Selon la Cour de justice de l’Union européenne, la Commission ne peut pas évaluer l’existence d’un avantage sélectif à l’aune d’un principe de pleine concurrence inspiré de celui de l’OCDE lorsqu’une telle norme n’est pas incorporée en tant que telle dans le droit interne². Le cadre de référence est constitué du seul droit national.
Dans le cadre de ses enquêtes ciblant des rulings fiscaux accordés par certains Etats membres à des multinationales, la Commission européenne avait notamment considéré que le Luxembourg avait accordé, à travers un ruling, une aide d’Etat à une entreprise du groupe Fiat qui fournissait des services de trésorerie et de financement aux autres sociétés du groupe en validant la méthode de détermination de la rémunération de ces services sur la base de la méthode transactionnelle de la marge nette³.
Une des questions posées dans le contentieux qui s’en est suivi – et qui se retrouve dans d’autres affaires⁴ – portait sur la possibilité ou non pour la Commission de caractériser l’existence d’un avantage fiscal en comparant le régime accordé par voie de ruling à un régime « normal » reposant sur le principe de pleine concurrence découlant des lignes directrices de l’OCDE, alors même que celui-ci ne serait pas repris tel quel par le droit national.
En effet, conformément à une jurisprudence récente très explicite⁵, la détermination du cadre de référence doit être opérée sur la base du seul droit national existant (incluant, le cas échéant, le droit de l’Union européenne et international transposé dans l’ordre interne), à l’exclusion de toute règle générale « idéale » ou « hypothétique » qui aurait les faveurs de la Commission.
Toutefois, dans une Communication de 2016, qui rassemble des solutions jurisprudentielles établies mais aussi des positions non encore avalisées par les juges européens, la Commission avait affirmé que le principe de pleine concurrence devait « obligatoirement être respecté par les Etats membres » et qu’il faisait « nécessairement partie intégrante de l'appréciation faite par la Commission, au regard de l'article 107 § 1 TFUE […] indépendamment de la question de savoir si un Etat membre a incorporé ce principe dans son système juridique national »⁶.
C’est le positionnement qu’elle avait mis en œuvre dans l’affaire Fiat et que le Tribunal de l’Union européenne avait validé en 2019. Il avait admis que la Commission recoure au « principe de pleine concurrence » comme un « outil » permettant une « approximation fiable » du bénéfice imposable qui aurait été dégagé par des entreprises autonomes dès lors que le droit luxembourgeois ne distinguait pas entre celles-ci et les entreprises membres d’un groupe aux fins de leur assujettissement à l’impôt, toutes étant soumises au principe du prix du marché⁷.
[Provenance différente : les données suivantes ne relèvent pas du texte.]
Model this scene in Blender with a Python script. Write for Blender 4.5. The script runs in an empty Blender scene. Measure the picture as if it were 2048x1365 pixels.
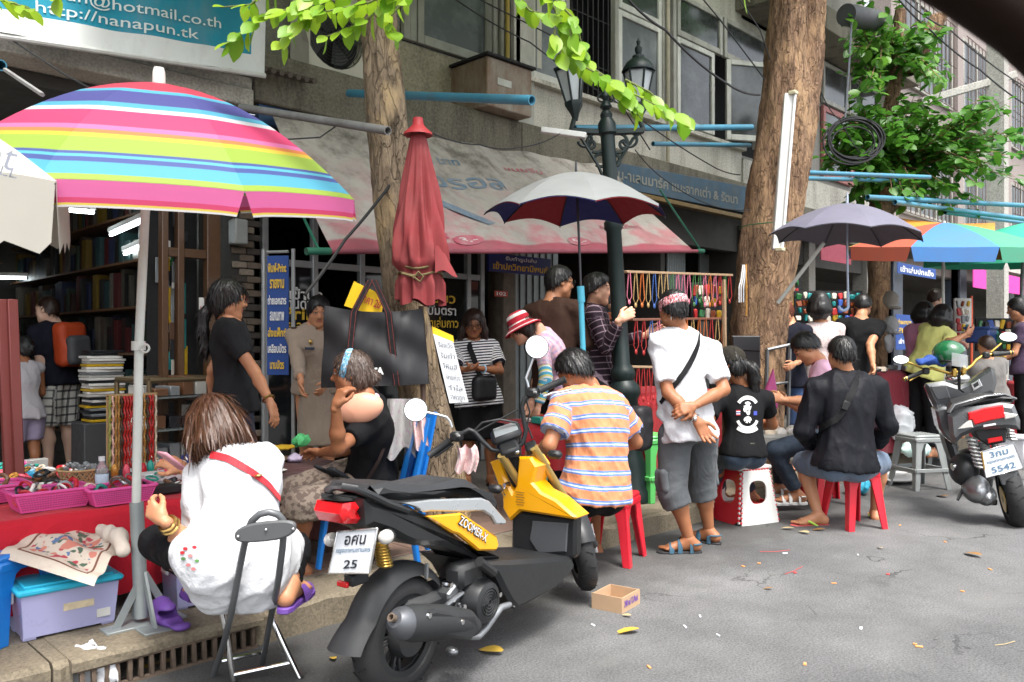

Dans sa décision 8 novembre 2022, la Cour de justice de l’Union européenne retient à l’inverse que le Commission ne pouvait pas faire application d’un principe de pleine concurrence distinct de celui défini par le droit luxembourgeois en se contentant d’identifier l’expression abstraite de ce principe dans l’objectif poursuivi par le système général de l’impôt sur les sociétés au Luxembourg sans prendre en compte la façon dont ce principe est concrètement incorporé dans ce droit. Pour déterminer si le ruling en cause conférait un avantage sélectif à son bénéficiaire, la Commission aurait dû tenir compte, lors de la définition du système de référence, du principe de pleine concurrence tel que prévu à l’article 164, paragraphe 3, du code des impôts luxembourgeois et précisé dans la circulaire n° 164/2 qui prévoyait des règles spécifiques pour déterminer une rémunération de pleine concurrence.
La position retenue, qui illustre une nouvelle fois la difficulté à déterminer l’imposition « normale » de référence, indispensable à la caractérisation d’une aide d’Etat, devrait désormais encadrer l’examen par les services de la Commission des affaires portant sur les prix de transfert, même si certaines interrogations demeurent sur la portée pratique de cette solution.
Un réconfort pour la Commission tout de même : la décision affaiblit les critiques évoquant l’incompatibilité au regard du droit des aides d’Etat des projets comme l’ancien ACCIS ou l’annoncé BEFIT qui s’écartent des règles de pleine concurrence pour déterminer l’assiette d’imposition des sociétés.